- **GIVEN DATA**
* * * *

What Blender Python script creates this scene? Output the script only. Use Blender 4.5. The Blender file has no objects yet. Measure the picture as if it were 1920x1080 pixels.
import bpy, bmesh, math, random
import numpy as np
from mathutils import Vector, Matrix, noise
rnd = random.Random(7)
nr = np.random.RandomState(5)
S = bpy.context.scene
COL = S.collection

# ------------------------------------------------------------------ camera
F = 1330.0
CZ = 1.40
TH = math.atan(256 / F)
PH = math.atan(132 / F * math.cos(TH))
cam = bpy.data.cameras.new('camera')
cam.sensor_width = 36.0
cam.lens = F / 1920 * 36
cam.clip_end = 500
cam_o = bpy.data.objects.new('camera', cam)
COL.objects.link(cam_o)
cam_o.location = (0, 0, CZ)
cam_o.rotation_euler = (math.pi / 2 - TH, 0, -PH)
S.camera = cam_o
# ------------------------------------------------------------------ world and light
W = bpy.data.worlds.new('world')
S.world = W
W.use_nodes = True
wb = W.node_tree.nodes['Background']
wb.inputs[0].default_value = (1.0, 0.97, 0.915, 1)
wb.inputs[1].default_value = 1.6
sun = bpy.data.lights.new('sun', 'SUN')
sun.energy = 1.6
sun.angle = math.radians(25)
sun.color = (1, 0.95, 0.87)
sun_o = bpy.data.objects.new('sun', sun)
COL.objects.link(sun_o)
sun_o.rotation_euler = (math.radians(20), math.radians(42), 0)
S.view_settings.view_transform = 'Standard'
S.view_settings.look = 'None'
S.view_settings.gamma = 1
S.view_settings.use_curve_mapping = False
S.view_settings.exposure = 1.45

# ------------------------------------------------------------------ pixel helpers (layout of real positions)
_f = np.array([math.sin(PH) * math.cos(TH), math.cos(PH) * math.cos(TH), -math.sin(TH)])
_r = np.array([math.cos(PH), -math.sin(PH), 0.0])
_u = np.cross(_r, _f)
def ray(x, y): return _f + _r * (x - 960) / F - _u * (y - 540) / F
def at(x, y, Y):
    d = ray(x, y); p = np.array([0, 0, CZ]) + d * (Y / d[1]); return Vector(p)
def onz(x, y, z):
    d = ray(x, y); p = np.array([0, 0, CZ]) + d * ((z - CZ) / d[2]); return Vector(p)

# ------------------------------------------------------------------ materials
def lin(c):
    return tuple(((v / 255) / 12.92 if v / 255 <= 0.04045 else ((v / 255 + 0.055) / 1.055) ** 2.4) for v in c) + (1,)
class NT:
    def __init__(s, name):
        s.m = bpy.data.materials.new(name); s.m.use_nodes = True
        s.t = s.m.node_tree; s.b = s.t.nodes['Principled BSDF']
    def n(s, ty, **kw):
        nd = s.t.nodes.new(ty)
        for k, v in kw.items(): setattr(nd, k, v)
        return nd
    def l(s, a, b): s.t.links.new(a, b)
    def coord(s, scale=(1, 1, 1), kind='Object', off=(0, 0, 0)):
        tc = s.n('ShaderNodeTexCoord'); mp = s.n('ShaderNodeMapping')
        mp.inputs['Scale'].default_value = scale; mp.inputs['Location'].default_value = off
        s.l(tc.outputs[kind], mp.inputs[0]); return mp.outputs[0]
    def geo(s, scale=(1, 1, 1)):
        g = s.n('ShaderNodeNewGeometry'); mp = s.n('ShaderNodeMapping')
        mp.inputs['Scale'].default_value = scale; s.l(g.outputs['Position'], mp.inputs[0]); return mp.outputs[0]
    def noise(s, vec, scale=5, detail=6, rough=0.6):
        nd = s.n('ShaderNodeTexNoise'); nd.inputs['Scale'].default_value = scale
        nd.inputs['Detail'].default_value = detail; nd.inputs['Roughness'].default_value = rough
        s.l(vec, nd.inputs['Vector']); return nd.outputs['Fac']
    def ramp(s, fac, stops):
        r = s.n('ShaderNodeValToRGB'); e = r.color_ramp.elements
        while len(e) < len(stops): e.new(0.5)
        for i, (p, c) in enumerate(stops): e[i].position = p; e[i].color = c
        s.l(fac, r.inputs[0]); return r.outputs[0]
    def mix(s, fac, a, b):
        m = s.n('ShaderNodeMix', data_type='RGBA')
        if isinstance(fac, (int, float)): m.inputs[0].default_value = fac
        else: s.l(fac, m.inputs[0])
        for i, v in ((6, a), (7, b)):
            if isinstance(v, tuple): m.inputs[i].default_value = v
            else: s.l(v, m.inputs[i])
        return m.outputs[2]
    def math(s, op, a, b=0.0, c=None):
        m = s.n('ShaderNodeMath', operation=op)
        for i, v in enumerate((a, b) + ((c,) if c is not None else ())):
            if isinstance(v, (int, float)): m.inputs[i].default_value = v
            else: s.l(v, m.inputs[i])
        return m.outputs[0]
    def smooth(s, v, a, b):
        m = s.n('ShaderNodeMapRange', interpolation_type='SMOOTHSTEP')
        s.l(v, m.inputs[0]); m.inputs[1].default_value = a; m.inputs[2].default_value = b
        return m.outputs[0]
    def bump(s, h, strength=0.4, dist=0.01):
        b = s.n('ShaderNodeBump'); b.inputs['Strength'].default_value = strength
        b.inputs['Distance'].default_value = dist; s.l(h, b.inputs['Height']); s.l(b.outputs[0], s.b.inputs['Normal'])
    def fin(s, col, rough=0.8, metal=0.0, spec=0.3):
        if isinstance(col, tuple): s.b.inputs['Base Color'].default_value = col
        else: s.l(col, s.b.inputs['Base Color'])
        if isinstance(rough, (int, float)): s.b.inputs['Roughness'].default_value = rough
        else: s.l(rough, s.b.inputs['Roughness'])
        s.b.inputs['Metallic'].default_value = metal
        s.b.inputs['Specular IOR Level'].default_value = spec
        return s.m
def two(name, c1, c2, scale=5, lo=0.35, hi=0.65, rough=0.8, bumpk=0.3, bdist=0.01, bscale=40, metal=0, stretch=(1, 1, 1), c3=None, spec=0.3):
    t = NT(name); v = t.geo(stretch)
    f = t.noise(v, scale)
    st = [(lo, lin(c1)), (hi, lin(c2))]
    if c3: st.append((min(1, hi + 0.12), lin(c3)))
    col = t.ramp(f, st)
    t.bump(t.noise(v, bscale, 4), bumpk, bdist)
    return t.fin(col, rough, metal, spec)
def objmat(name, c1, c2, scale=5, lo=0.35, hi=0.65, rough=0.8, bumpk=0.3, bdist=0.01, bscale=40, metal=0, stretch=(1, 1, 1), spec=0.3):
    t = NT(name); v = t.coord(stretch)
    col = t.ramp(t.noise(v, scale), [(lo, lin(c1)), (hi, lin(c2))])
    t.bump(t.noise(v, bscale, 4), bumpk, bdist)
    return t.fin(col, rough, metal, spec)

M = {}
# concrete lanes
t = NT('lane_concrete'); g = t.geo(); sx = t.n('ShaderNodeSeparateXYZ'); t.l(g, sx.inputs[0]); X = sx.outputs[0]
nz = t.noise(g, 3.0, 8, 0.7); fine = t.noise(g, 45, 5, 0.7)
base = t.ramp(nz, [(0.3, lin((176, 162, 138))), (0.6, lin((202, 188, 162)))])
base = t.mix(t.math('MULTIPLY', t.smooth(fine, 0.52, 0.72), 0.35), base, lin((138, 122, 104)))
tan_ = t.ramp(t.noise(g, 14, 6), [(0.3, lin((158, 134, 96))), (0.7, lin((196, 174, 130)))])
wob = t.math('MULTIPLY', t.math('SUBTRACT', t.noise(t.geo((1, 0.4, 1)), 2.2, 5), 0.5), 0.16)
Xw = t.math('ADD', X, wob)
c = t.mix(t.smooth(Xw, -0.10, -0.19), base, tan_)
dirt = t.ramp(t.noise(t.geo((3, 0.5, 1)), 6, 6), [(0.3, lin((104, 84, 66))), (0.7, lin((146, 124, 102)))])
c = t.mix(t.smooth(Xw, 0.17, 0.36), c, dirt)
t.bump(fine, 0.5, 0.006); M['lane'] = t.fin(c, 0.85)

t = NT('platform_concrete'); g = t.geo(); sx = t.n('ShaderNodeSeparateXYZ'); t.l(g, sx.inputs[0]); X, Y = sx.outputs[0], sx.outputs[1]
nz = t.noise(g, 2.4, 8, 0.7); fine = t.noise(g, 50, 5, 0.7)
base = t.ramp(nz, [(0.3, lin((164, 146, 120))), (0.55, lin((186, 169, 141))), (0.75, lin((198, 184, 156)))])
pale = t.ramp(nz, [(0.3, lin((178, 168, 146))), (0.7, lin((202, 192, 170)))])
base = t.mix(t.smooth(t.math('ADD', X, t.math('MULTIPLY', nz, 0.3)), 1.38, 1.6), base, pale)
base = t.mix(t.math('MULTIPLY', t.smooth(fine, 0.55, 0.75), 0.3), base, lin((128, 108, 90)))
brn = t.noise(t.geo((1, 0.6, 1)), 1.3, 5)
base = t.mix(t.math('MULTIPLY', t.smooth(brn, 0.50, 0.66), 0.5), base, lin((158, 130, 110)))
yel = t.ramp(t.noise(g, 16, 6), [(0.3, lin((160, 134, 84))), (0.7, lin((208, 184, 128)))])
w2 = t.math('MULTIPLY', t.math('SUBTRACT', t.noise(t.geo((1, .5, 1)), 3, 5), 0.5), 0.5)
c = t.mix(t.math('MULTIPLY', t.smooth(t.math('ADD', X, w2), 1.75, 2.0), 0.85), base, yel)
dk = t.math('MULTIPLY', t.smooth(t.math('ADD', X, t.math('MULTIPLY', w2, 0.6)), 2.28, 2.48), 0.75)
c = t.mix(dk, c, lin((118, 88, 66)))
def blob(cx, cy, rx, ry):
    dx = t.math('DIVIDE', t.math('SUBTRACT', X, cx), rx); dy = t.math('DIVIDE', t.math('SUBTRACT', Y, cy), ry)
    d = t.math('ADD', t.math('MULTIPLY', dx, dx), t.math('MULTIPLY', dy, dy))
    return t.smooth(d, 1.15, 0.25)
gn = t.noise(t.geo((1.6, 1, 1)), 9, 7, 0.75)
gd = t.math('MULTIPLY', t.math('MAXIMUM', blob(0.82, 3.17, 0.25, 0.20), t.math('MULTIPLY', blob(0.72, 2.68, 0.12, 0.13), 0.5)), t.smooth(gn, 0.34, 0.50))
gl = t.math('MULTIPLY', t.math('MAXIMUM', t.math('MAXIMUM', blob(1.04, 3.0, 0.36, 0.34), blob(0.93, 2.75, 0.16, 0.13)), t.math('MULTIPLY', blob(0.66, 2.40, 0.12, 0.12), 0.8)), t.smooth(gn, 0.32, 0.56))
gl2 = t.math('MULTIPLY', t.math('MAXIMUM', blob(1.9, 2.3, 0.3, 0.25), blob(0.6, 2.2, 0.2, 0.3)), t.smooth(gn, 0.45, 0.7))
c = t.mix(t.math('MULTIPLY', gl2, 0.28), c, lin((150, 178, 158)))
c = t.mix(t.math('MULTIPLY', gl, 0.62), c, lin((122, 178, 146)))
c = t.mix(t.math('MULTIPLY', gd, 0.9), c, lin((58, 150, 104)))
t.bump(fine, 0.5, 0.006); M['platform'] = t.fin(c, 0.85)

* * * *

- **TASK BRIEF**
Exactly as they stand, set down the lines from the top of the data through the line with "COL = S.collection".

- **EXERCISE ANSWER**
What Blender Python script creates this scene? Output the script only. Use Blender 4.5. The Blender file has no objects yet. Measure the picture as if it were 1920x1080 pixels.
import bpy, bmesh, math, random
import numpy as np
from mathutils import Vector, Matrix, noise
rnd = random.Random(7)
nr = np.random.RandomState(5)
S = bpy.context.scene
COL = S.collection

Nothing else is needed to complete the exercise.